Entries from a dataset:
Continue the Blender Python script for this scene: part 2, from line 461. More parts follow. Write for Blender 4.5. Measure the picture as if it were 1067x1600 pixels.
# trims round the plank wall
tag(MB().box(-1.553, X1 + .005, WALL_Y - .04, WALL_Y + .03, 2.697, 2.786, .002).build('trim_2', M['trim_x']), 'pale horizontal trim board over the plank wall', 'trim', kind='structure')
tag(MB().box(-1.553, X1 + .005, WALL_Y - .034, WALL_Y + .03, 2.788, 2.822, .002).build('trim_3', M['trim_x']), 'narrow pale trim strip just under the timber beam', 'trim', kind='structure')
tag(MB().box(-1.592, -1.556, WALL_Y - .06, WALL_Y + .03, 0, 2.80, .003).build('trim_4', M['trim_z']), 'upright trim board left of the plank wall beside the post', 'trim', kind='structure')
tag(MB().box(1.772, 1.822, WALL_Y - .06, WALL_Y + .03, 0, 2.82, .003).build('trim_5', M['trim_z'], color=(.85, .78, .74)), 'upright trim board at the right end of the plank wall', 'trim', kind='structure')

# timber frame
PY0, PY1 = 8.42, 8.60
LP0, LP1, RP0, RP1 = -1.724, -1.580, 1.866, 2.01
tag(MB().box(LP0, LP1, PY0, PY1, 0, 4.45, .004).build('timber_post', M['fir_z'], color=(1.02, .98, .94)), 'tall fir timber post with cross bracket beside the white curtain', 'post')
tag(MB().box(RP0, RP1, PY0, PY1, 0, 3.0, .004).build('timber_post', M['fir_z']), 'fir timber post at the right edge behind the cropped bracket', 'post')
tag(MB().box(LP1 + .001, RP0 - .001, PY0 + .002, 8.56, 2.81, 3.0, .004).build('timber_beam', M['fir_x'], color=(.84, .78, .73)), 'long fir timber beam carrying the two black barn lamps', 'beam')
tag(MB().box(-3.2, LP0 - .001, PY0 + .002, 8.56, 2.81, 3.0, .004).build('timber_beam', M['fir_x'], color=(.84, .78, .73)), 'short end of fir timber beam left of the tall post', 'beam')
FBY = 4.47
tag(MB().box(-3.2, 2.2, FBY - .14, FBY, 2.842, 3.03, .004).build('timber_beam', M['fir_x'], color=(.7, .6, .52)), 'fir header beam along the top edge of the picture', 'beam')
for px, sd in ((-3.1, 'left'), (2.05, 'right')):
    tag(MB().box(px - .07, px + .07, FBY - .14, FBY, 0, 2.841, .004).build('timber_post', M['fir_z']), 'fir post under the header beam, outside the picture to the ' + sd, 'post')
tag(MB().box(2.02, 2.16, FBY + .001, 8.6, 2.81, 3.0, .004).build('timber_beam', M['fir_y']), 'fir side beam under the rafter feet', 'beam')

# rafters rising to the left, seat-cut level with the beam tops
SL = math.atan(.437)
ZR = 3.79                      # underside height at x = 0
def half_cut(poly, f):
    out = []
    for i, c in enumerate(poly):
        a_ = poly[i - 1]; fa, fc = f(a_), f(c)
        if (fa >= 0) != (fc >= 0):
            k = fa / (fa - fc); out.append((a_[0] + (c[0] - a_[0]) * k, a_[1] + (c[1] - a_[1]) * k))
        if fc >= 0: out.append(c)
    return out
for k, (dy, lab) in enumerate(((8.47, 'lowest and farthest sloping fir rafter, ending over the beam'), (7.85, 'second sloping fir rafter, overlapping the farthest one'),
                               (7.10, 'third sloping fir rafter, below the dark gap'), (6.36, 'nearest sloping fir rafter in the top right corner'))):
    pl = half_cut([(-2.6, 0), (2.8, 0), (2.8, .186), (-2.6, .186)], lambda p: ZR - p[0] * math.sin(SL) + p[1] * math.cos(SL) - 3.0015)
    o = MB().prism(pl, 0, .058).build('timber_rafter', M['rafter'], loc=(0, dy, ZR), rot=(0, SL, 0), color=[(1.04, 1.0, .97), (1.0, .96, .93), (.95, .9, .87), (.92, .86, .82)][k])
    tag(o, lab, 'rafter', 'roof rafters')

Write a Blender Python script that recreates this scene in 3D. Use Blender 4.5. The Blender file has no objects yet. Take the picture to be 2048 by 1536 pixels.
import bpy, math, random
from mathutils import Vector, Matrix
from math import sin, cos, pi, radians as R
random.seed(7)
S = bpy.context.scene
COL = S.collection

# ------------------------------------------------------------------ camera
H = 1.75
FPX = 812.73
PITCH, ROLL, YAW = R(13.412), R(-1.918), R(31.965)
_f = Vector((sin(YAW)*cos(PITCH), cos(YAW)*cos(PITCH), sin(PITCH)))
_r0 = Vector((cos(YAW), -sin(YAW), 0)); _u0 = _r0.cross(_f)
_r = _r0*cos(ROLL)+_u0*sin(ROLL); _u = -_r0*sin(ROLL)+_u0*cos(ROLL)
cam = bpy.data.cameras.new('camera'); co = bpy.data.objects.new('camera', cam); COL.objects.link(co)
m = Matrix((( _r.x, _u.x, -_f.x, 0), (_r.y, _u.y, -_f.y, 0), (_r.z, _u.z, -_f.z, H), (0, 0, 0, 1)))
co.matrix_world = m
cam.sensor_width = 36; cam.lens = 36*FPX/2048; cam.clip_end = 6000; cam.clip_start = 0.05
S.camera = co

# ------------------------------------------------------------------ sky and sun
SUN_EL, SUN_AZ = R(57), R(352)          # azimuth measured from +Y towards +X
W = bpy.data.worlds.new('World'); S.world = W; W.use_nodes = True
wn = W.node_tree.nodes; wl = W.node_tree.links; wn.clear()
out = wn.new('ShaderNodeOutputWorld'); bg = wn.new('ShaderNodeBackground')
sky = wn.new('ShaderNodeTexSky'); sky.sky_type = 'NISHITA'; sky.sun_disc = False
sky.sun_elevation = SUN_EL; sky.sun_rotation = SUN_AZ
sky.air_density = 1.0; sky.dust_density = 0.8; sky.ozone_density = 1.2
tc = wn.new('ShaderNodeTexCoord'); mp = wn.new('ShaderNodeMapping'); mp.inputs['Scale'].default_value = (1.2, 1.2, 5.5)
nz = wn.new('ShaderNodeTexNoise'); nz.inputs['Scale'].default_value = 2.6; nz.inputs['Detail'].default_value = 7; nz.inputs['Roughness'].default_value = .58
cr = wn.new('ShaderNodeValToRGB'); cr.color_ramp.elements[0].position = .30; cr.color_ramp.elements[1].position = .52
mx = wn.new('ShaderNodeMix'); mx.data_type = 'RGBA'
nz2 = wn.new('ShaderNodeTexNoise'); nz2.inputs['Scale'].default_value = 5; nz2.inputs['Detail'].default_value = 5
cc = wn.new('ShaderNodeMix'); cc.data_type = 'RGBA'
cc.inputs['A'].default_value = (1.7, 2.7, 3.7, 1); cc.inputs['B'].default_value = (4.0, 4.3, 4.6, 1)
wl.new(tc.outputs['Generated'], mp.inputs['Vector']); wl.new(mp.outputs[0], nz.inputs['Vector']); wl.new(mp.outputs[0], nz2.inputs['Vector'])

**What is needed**
Output the entries verbatim.

**The answer**
Continue the Blender Python script for this scene: part 2, from line 461. More parts follow. Write for Blender 4.5. Measure the picture as if it were 1067x1600 pixels.
# trims round the plank wall
tag(MB().box(-1.553, X1 + .005, WALL_Y - .04, WALL_Y + .03, 2.697, 2.786, .002).build('trim_2', M['trim_x']), 'pale horizontal trim board over the plank wall', 'trim', kind='structure')
tag(MB().box(-1.553, X1 + .005, WALL_Y - .034, WALL_Y + .03, 2.788, 2.822, .002).build('trim_3', M['trim_x']), 'narrow pale trim strip just under the timber beam', 'trim', kind='structure')
tag(MB().box(-1.592, -1.556, WALL_Y - .06, WALL_Y + .03, 0, 2.80, .003).build('trim_4', M['trim_z']), 'upright trim board left of the plank wall beside the post', 'trim', kind='structure')
tag(MB().box(1.772, 1.822, WALL_Y - .06, WALL_Y + .03, 0, 2.82, .003).build('trim_5', M['trim_z'], color=(.85, .78, .74)), 'upright trim board at the right end of the plank wall', 'trim', kind='structure')

# timber frame
PY0, PY1 = 8.42, 8.60
LP0, LP1, RP0, RP1 = -1.724, -1.580, 1.866, 2.01
tag(MB().box(LP0, LP1, PY0, PY1, 0, 4.45, .004).build('timber_post', M['fir_z'], color=(1.02, .98, .94)), 'tall fir timber post with cross bracket beside the white curtain', 'post')
tag(MB().box(RP0, RP1, PY0, PY1, 0, 3.0, .004).build('timber_post', M['fir_z']), 'fir timber post at the right edge behind the cropped bracket', 'post')
tag(MB().box(LP1 + .001, RP0 - .001, PY0 + .002, 8.56, 2.81, 3.0, .004).build('timber_beam', M['fir_x'], color=(.84, .78, .73)), 'long fir timber beam carrying the two black barn lamps', 'beam')
tag(MB().box(-3.2, LP0 - .001, PY0 + .002, 8.56, 2.81, 3.0, .004).build('timber_beam', M['fir_x'], color=(.84, .78, .73)), 'short end of fir timber beam left of the tall post', 'beam')
FBY = 4.47
tag(MB().box(-3.2, 2.2, FBY - .14, FBY, 2.842, 3.03, .004).build('timber_beam', M['fir_x'], color=(.7, .6, .52)), 'fir header beam along the top edge of the picture', 'beam')
for px, sd in ((-3.1, 'left'), (2.05, 'right')):
    tag(MB().box(px - .07, px + .07, FBY - .14, FBY, 0, 2.841, .004).build('timber_post', M['fir_z']), 'fir post under the header beam, outside the picture to the ' + sd, 'post')
tag(MB().box(2.02, 2.16, FBY + .001, 8.6, 2.81, 3.0, .004).build('timber_beam', M['fir_y']), 'fir side beam under the rafter feet', 'beam')

# rafters rising to the left, seat-cut level with the beam tops
SL = math.atan(.437)
ZR = 3.79                      # underside height at x = 0
def half_cut(poly, f):
    out = []
    for i, c in enumerate(poly):
        a_ = poly[i - 1]; fa, fc = f(a_), f(c)
        if (fa >= 0) != (fc >= 0):
            k = fa / (fa - fc); out.append((a_[0] + (c[0] - a_[0]) * k, a_[1] + (c[1] - a_[1]) * k))
        if fc >= 0: out.append(c)
    return out
for k, (dy, lab) in enumerate(((8.47, 'lowest and farthest sloping fir rafter, ending over the beam'), (7.85, 'second sloping fir rafter, overlapping the farthest one'),
                               (7.10, 'third sloping fir rafter, below the dark gap'), (6.36, 'nearest sloping fir rafter in the top right corner'))):
    pl = half_cut([(-2.6, 0), (2.8, 0), (2.8, .186), (-2.6, .186)], lambda p: ZR - p[0] * math.sin(SL) + p[1] * math.cos(SL) - 3.0015)
    o = MB().prism(pl, 0, .058).build('timber_rafter', M['rafter'], loc=(0, dy, ZR), rot=(0, SL, 0), color=[(1.04, 1.0, .97), (1.0, .96, .93), (.95, .9, .87), (.92, .86, .82)][k])
    tag(o, lab, 'rafter', 'roof rafters')

Write a Blender Python script that recreates this scene in 3D. Use Blender 4.5. The Blender file has no objects yet. Take the picture to be 2048 by 1536 pixels.
import bpy, math, random
from mathutils import Vector, Matrix
from math import sin, cos, pi, radians as R
random.seed(7)
S = bpy.context.scene
COL = S.collection

# ------------------------------------------------------------------ camera
H = 1.75
FPX = 812.73
PITCH, ROLL, YAW = R(13.412), R(-1.918), R(31.965)
_f = Vector((sin(YAW)*cos(PITCH), cos(YAW)*cos(PITCH), sin(PITCH)))
_r0 = Vector((cos(YAW), -sin(YAW), 0)); _u0 = _r0.cross(_f)
_r = _r0*cos(ROLL)+_u0*sin(ROLL); _u = -_r0*sin(ROLL)+_u0*cos(ROLL)
cam = bpy.data.cameras.new('camera'); co = bpy.data.objects.new('camera', cam); COL.objects.link(co)
m = Matrix((( _r.x, _u.x, -_f.x, 0), (_r.y, _u.y, -_f.y, 0), (_r.z, _u.z, -_f.z, H), (0, 0, 0, 1)))
co.matrix_world = m
cam.sensor_width = 36; cam.lens = 36*FPX/2048; cam.clip_end = 6000; cam.clip_start = 0.05
S.camera = co

# ------------------------------------------------------------------ sky and sun
SUN_EL, SUN_AZ = R(57), R(352)          # azimuth measured from +Y towards +X
W = bpy.data.worlds.new('World'); S.world = W; W.use_nodes = True
wn = W.node_tree.nodes; wl = W.node_tree.links; wn.clear()
out = wn.new('ShaderNodeOutputWorld'); bg = wn.new('ShaderNodeBackground')
sky = wn.new('ShaderNodeTexSky'); sky.sky_type = 'NISHITA'; sky.sun_disc = False
sky.sun_elevation = SUN_EL; sky.sun_rotation = SUN_AZ
sky.air_density = 1.0; sky.dust_density = 0.8; sky.ozone_density = 1.2
tc = wn.new('ShaderNodeTexCoord'); mp = wn.new('ShaderNodeMapping'); mp.inputs['Scale'].default_value = (1.2, 1.2, 5.5)
nz = wn.new('ShaderNodeTexNoise'); nz.inputs['Scale'].default_value = 2.6; nz.inputs['Detail'].default_value = 7; nz.inputs['Roughness'].default_value = .58
cr = wn.new('ShaderNodeValToRGB'); cr.color_ramp.elements[0].position = .30; cr.color_ramp.elements[1].position = .52
mx = wn.new('ShaderNodeMix'); mx.data_type = 'RGBA'
nz2 = wn.new('ShaderNodeTexNoise'); nz2.inputs['Scale'].default_value = 5; nz2.inputs['Detail'].default_value = 5
cc = wn.new('ShaderNodeMix'); cc.data_type = 'RGBA'
cc.inputs['A'].default_value = (1.7, 2.7, 3.7, 1); cc.inputs['B'].default_value = (4.0, 4.3, 4.6, 1)
wl.new(tc.outputs['Generated'], mp.inputs['Vector']); wl.new(mp.outputs[0], nz.inputs['Vector']); wl.new(mp.outputs[0], nz2.inputs['Vector'])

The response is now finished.